** Begin Data for this task **

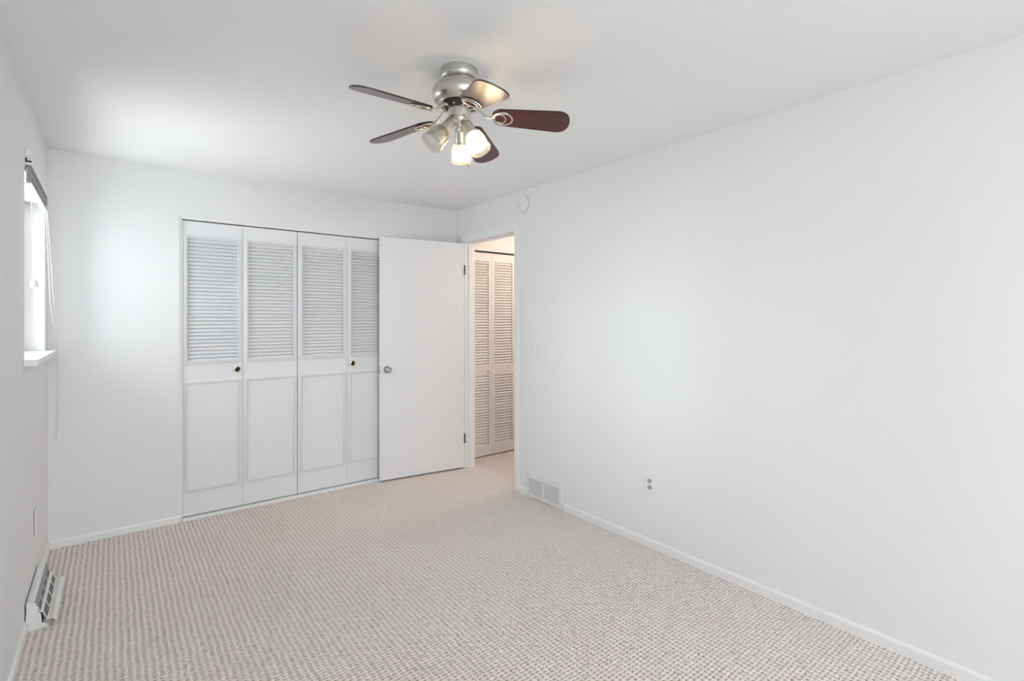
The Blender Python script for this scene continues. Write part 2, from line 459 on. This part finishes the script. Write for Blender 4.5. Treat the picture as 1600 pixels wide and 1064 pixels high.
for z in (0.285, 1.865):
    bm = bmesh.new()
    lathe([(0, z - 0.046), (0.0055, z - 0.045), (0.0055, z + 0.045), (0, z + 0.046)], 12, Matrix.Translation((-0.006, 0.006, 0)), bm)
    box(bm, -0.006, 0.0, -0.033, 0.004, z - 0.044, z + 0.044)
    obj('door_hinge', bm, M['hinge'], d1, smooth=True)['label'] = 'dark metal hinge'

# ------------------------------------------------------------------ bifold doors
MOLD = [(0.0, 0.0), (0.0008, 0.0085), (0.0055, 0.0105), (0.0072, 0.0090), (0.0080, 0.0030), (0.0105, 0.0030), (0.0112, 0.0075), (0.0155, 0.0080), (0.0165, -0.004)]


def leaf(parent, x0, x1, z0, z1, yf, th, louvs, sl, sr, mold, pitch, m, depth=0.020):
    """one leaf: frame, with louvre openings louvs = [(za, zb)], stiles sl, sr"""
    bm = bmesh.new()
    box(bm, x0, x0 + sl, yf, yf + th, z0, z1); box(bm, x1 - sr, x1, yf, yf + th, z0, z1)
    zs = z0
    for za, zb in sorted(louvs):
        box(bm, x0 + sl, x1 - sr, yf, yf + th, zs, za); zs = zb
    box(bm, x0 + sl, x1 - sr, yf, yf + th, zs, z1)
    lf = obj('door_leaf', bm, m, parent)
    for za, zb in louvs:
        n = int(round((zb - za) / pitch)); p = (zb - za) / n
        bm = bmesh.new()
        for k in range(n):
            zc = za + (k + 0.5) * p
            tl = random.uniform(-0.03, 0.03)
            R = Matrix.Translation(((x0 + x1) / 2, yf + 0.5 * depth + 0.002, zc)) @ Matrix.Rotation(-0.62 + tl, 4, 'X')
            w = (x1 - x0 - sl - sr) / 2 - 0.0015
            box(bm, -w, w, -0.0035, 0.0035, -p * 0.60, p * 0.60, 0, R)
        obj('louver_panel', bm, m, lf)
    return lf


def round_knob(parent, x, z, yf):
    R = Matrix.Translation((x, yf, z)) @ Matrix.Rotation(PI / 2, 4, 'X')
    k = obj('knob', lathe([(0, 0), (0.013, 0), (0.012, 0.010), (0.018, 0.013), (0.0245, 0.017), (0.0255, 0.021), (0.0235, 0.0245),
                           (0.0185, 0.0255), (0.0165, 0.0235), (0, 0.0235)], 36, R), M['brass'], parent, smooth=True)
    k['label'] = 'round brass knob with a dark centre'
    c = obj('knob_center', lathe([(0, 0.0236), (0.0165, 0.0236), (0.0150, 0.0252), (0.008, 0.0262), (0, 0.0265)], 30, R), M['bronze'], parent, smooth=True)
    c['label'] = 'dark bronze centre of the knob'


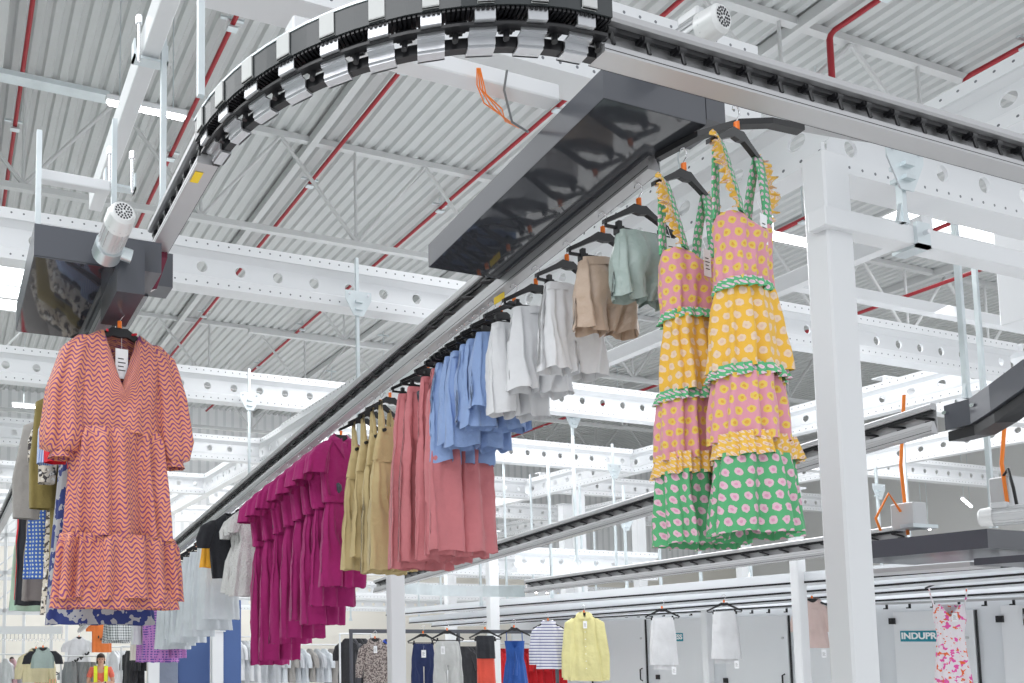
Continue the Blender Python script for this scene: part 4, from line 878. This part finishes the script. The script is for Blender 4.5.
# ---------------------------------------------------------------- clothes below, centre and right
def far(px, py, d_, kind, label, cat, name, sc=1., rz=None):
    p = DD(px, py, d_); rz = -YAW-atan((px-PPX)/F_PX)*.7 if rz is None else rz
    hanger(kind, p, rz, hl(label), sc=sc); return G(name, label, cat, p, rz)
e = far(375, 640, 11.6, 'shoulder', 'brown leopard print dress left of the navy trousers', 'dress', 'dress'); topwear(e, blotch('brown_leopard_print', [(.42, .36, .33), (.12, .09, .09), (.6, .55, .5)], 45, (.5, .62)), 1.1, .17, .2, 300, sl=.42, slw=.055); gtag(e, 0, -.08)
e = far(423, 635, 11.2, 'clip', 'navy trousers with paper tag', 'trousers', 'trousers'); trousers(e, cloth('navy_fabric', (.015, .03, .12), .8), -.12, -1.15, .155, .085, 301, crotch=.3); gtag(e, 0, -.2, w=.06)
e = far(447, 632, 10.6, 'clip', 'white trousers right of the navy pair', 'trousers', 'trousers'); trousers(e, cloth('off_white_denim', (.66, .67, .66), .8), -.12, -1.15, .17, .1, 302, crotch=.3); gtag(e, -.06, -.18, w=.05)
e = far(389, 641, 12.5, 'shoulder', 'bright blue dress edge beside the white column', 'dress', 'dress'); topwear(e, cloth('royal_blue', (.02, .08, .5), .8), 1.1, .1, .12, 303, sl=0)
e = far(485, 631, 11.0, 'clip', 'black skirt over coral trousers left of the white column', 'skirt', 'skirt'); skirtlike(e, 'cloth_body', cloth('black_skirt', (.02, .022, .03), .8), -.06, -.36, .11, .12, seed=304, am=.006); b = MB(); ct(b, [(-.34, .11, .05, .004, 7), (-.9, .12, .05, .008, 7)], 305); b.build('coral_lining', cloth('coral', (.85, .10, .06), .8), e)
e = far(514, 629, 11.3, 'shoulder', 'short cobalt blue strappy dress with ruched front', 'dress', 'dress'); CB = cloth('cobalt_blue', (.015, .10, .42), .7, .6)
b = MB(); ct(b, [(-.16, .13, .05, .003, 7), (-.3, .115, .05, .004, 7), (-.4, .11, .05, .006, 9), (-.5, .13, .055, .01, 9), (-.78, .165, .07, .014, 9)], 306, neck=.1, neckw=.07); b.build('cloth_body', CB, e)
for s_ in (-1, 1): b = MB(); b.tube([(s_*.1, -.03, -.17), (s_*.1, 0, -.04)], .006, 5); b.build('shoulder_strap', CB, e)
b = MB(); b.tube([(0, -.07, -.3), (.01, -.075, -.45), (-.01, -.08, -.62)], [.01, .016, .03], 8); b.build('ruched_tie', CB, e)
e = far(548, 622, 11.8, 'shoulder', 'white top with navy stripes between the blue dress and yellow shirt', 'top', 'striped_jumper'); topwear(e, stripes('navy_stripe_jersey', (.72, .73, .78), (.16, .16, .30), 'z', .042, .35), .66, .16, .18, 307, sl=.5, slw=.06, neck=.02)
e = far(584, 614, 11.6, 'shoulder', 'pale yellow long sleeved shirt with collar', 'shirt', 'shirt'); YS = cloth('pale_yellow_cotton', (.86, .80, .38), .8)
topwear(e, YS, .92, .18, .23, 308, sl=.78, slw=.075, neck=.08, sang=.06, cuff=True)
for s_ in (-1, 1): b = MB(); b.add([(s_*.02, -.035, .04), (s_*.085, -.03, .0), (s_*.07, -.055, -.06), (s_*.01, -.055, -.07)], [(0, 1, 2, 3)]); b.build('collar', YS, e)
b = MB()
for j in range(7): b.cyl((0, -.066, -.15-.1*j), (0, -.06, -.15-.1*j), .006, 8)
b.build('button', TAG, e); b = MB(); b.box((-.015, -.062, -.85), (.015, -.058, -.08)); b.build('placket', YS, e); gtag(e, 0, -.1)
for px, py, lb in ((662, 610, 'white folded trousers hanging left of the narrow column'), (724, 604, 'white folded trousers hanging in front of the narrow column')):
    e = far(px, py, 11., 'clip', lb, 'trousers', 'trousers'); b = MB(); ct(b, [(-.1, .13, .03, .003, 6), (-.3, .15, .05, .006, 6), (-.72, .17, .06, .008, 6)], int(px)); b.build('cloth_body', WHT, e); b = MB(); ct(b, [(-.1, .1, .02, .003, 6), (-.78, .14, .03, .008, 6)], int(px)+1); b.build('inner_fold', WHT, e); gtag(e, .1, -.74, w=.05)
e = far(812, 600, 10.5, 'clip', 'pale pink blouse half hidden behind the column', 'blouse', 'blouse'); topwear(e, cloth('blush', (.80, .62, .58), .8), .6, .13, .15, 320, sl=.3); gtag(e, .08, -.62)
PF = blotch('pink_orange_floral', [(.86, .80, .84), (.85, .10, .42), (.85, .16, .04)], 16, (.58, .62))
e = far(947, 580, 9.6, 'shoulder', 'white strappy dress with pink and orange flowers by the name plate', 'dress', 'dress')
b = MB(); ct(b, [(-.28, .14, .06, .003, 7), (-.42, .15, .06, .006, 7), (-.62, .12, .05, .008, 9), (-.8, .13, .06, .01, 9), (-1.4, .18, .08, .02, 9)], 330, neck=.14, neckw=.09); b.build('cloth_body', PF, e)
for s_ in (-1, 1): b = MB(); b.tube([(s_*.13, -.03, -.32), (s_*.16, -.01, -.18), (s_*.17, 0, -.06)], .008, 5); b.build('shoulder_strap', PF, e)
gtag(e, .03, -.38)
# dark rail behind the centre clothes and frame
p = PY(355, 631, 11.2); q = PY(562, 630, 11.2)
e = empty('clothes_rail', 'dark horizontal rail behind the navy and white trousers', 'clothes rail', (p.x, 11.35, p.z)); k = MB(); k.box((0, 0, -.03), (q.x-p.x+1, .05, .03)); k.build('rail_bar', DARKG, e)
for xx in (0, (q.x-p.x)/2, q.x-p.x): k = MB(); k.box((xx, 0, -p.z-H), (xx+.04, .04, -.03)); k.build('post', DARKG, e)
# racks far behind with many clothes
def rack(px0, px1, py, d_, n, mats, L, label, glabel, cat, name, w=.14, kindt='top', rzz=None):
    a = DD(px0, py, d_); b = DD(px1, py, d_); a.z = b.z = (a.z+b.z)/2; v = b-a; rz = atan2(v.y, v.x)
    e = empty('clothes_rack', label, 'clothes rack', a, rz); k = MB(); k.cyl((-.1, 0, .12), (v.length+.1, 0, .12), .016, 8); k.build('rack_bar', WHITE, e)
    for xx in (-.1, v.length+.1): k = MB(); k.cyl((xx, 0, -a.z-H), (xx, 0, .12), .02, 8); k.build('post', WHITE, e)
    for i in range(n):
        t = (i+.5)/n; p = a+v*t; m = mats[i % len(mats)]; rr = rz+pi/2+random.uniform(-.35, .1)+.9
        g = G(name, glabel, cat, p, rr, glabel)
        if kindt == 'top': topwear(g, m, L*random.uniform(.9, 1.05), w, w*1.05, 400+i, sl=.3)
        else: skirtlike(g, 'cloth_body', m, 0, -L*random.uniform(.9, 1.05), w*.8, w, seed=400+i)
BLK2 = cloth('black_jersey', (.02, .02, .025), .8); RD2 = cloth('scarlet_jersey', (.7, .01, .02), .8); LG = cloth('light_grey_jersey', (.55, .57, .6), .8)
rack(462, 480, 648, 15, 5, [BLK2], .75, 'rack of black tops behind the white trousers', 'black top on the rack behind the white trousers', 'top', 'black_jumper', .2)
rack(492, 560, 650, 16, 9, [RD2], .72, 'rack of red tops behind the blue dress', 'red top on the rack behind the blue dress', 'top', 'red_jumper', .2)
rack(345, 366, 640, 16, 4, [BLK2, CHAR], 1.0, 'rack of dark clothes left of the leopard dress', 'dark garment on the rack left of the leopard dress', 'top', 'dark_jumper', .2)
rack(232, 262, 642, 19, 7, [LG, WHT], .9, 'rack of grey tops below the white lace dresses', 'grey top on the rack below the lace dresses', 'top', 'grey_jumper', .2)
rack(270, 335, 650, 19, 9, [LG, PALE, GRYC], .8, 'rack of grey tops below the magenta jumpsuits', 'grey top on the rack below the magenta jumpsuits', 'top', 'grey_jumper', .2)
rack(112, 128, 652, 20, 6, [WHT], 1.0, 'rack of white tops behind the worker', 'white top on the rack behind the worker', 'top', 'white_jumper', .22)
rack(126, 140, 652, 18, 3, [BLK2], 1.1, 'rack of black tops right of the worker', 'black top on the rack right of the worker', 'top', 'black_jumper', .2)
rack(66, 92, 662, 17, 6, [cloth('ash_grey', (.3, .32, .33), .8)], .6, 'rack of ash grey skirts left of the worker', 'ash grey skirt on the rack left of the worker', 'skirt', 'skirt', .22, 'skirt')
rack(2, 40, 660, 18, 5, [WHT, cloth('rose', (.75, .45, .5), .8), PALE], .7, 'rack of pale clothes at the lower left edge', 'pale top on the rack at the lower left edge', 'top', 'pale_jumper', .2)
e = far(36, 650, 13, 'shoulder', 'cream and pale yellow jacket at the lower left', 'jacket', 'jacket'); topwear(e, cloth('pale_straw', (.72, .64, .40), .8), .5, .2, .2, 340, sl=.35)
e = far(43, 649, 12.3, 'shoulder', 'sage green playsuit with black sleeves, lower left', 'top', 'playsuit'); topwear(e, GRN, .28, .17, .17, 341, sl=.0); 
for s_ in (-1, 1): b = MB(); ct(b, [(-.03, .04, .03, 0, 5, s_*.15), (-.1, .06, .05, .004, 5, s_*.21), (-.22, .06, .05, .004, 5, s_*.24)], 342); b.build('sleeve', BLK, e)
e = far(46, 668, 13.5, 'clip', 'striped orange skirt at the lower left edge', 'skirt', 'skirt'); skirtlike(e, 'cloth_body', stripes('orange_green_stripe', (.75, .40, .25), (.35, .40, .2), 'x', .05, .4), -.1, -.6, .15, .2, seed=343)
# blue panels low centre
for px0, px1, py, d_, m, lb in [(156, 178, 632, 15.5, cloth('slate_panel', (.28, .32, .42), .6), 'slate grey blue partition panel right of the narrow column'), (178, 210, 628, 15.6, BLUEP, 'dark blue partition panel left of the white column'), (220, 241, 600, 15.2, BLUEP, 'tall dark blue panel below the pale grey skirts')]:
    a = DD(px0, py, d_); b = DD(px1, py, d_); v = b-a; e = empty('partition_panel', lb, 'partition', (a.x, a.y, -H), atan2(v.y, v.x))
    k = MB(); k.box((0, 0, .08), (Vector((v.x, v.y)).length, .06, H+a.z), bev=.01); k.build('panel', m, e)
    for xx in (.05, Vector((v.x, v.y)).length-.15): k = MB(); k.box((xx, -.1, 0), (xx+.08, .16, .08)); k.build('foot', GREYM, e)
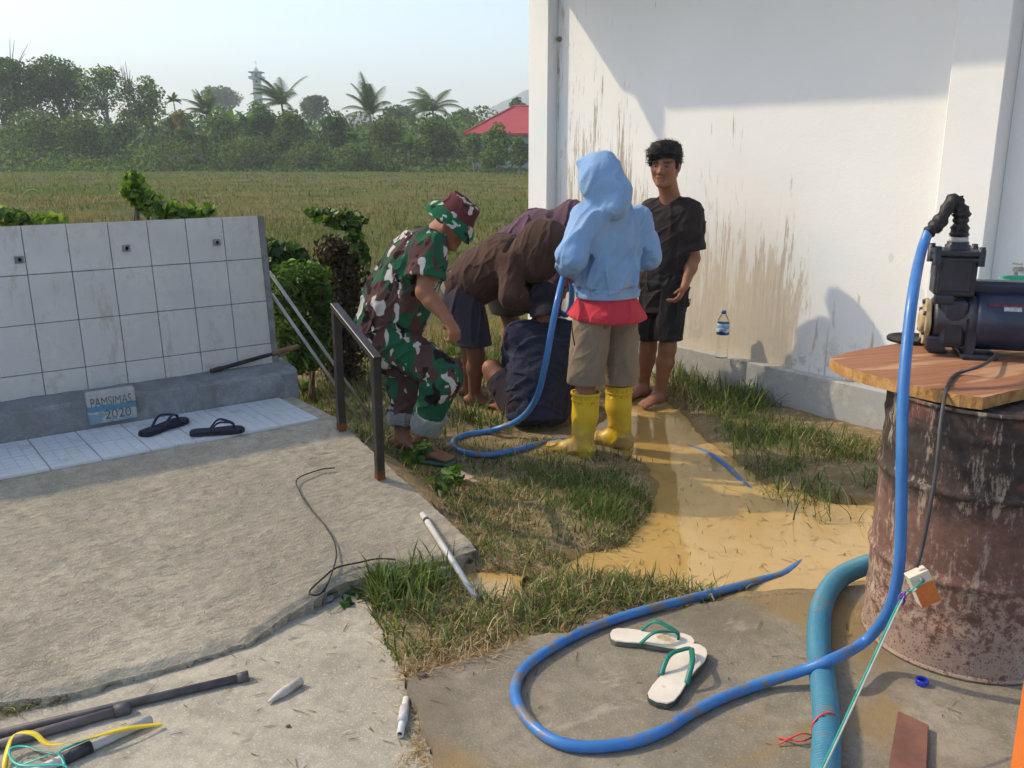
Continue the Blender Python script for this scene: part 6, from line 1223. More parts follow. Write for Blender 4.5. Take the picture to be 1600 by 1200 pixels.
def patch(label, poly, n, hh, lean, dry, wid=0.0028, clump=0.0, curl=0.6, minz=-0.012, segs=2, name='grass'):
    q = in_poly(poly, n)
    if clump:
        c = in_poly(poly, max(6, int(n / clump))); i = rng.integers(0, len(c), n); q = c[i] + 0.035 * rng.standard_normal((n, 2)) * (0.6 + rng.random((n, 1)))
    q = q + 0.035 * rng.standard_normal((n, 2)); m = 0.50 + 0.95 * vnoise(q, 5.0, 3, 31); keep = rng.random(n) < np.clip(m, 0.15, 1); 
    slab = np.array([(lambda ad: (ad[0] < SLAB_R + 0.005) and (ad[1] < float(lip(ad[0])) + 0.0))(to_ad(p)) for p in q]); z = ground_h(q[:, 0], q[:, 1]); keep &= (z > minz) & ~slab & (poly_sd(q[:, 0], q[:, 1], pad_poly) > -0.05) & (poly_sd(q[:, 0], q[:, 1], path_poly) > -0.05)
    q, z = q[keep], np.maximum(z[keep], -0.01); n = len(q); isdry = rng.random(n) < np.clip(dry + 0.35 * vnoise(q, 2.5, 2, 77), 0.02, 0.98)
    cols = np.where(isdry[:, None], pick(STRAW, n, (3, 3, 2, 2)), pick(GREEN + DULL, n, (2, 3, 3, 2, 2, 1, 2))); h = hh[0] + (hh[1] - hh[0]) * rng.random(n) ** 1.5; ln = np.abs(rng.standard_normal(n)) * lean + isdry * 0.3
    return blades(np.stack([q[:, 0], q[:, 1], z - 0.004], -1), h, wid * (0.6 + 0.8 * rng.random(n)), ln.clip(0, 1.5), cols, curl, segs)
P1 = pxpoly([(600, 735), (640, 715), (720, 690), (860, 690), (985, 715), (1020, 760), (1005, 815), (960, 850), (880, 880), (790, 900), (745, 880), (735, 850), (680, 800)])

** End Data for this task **

- [Work to do]:
Skip the pictures and quote each line of the entries above, from the first through the line with "0.0080), (0.0165, -0.004)]", exactly as it appears.

- [Answer to the task]:
The Blender Python script for this scene continues. Write part 2, from line 459 on. This part finishes the script. Write for Blender 4.5. Treat the picture as 1600 pixels wide and 1064 pixels high.
for z in (0.285, 1.865):
    bm = bmesh.new()
    lathe([(0, z - 0.046), (0.0055, z - 0.045), (0.0055, z + 0.045), (0, z + 0.046)], 12, Matrix.Translation((-0.006, 0.006, 0)), bm)
    box(bm, -0.006, 0.0, -0.033, 0.004, z - 0.044, z + 0.044)
    obj('door_hinge', bm, M['hinge'], d1, smooth=True)['label'] = 'dark metal hinge'

# ------------------------------------------------------------------ bifold doors
MOLD = [(0.0, 0.0), (0.0008, 0.0085), (0.0055, 0.0105), (0.0072, 0.0090), (0.0080, 0.0030), (0.0105, 0.0030), (0.0112, 0.0075), (0.0155, 0.0080), (0.0165, -0.004)]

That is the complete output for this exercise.